TURKEY: Former Nobel Peace Prize nominee Ms Leyla Zana and three other Kurdish campaigners were freed from a Turkish jail yesterday in a move hailed by the European Union, which had warned that their detention could wreck Turkey's EU bid.
The four former parliamentarians walked free after serving 10 years of a 15-year sentence for links to Kurdish rebel guerrillas.
They were mobbed by hundreds of ecstatic supporters singing, dancing, waving Kurdish flags and hurling flowers. Ms Zana, diminutive and bespectacled, was briefly knocked to the ground in the melee before being driven away.
The European Commission, which had warned that the former MPs' continued detention could wreck Turkey's drive to join the EU, hailed the decision of Turkey's appeals court to release them.

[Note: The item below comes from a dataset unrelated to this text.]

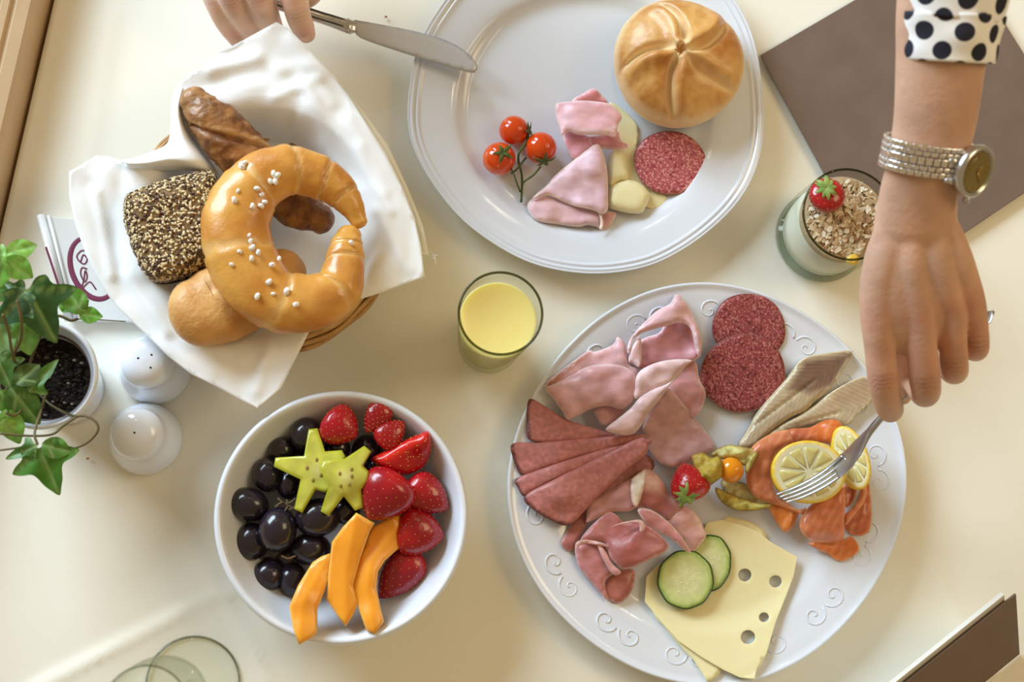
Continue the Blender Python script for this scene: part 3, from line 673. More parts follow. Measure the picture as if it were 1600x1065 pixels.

The ruling, freeing them pending appeal, coincided with historic first Kurdish-language broadcasts on state television, and the start of an appeal at the European Court of Human Rights on the fate of jailed Kurdish rebel chief Abdullah Ocalan.
"Turkey's 80-year ban on the Kurds is over today," Sirri Sakik, another former Kurdish lawmaker, said outside Ankara's Ulucanlar prison before their release.
EU Enlargement Commissioner Mr Günter Verheugen said in a statement: "Today's decision is a sign that the implementation of political reforms, which Turkey has been introducing in the past two years, is gaining ground. The Commission trusts that the future sessions of the trial of Ms Zana and her colleagues will be conducted in accordance with the basic provisions on fair trial and that the verdict of any future trial will reflect these principles," he added.
Ms Zana carried great symbolic importance both for supporters and those who see her as threatening Turkish unity.
For decades Turkey denied the very existence of its Kurdish minority, terming them "mountain Turks". Courts came down hard on public expressions of Kurdish identity, especially after the outbreak of armed separatism in 1984. Kurds form an estimated 12 million of Turkey's 70 million population.
A state prosecutor called this week for the annulment of their sentences, and a court official said an appeal court would start hearing the case from July 8th.
"This will make things easier for us politically, both domestically and abroad," Justice Minister Cemil Cicek said.